• [Written exercise]: All of the data should be repeated exactly; pictures are not part of the copy.

• [Available data]:

★ ★ ★ ★ ★ ★ ★

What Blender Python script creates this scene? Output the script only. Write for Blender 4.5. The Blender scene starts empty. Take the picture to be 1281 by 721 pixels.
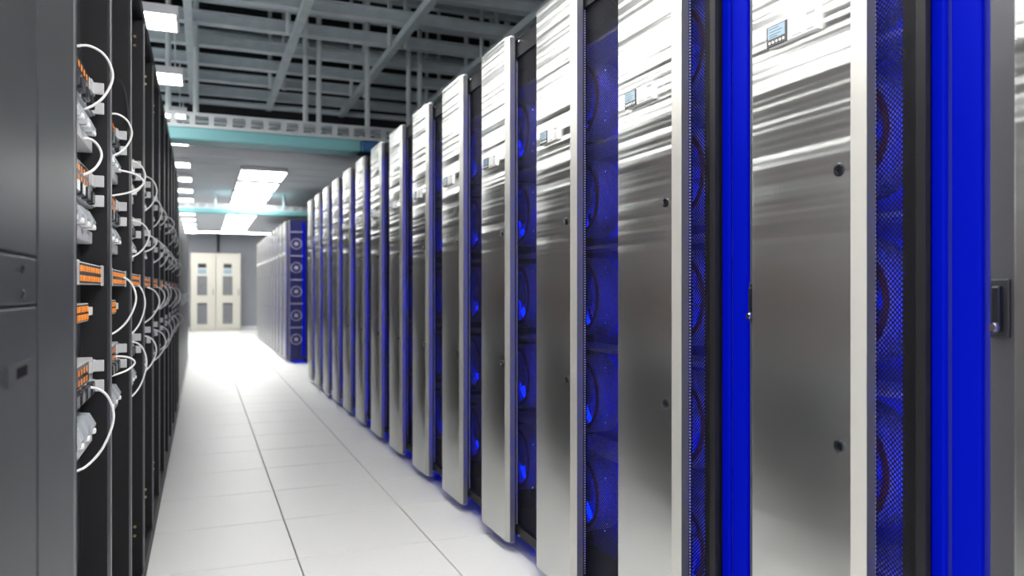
import bpy, bmesh, math, random
from mathutils import Vector, Matrix
random.seed(7)
C = bpy.context.scene
COL = C.collection
R = math.radians

# ------------------------------------------------------------------ camera
cam_d = bpy.data.cameras.new('camera'); cam = bpy.data.objects.new('camera', cam_d); COL.objects.link(cam)
cam.location = (0, 0, 1.17); cam.rotation_euler = (R(90), 0, R(-22.3))
cam_d.sensor_width = 36; cam_d.lens = 36*945/1281; cam_d.shift_y = 2.5/1281
cam_d.clip_start = .02; cam_d.clip_end = 100
cam_d.dof.use_dof = True; cam_d.dof.focus_distance = 2.0
cam_d.dof.aperture_fstop = (cam_d.lens/1000)/.0085
C.camera = cam
# ------------------------------------------------------------------ world, view
w = bpy.data.worlds.new('world'); C.world = w; w.use_nodes = True
w.node_tree.nodes['Background'].inputs[0].default_value = (.6, .7, .85, 1)
w.node_tree.nodes['Background'].inputs[1].default_value = .15
C.view_settings.view_transform = 'Standard'; C.view_settings.look = 'None'
C.view_settings.exposure = 0; C.view_settings.gamma = 1
LAMP = 17.5          # ceiling luminaire strength
BLUE = (.0, .012, 1.0)
C.cycles.max_bounces = 8; C.cycles.transparent_max_bounces = 12
C.cycles.sample_clamp_indirect = 6; C.cycles.use_denoising = True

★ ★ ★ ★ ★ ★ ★

• [Output for this exercise]:
What Blender Python script creates this scene? Output the script only. Write for Blender 4.5. The Blender scene starts empty. Take the picture to be 1281 by 721 pixels.
import bpy, bmesh, math, random
from mathutils import Vector, Matrix
random.seed(7)
C = bpy.context.scene
COL = C.collection
R = math.radians

# ------------------------------------------------------------------ camera
cam_d = bpy.data.cameras.new('camera'); cam = bpy.data.objects.new('camera', cam_d); COL.objects.link(cam)
cam.location = (0, 0, 1.17); cam.rotation_euler = (R(90), 0, R(-22.3))
cam_d.sensor_width = 36; cam_d.lens = 36*945/1281; cam_d.shift_y = 2.5/1281
cam_d.clip_start = .02; cam_d.clip_end = 100
cam_d.dof.use_dof = True; cam_d.dof.focus_distance = 2.0
cam_d.dof.aperture_fstop = (cam_d.lens/1000)/.0085
C.camera = cam
# ------------------------------------------------------------------ world, view
w = bpy.data.worlds.new('world'); C.world = w; w.use_nodes = True
w.node_tree.nodes['Background'].inputs[0].default_value = (.6, .7, .85, 1)
w.node_tree.nodes['Background'].inputs[1].default_value = .15
C.view_settings.view_transform = 'Standard'; C.view_settings.look = 'None'
C.view_settings.exposure = 0; C.view_settings.gamma = 1
LAMP = 17.5          # ceiling luminaire strength
BLUE = (.0, .012, 1.0)
C.cycles.max_bounces = 8; C.cycles.transparent_max_bounces = 12
C.cycles.sample_clamp_indirect = 6; C.cycles.use_denoising = True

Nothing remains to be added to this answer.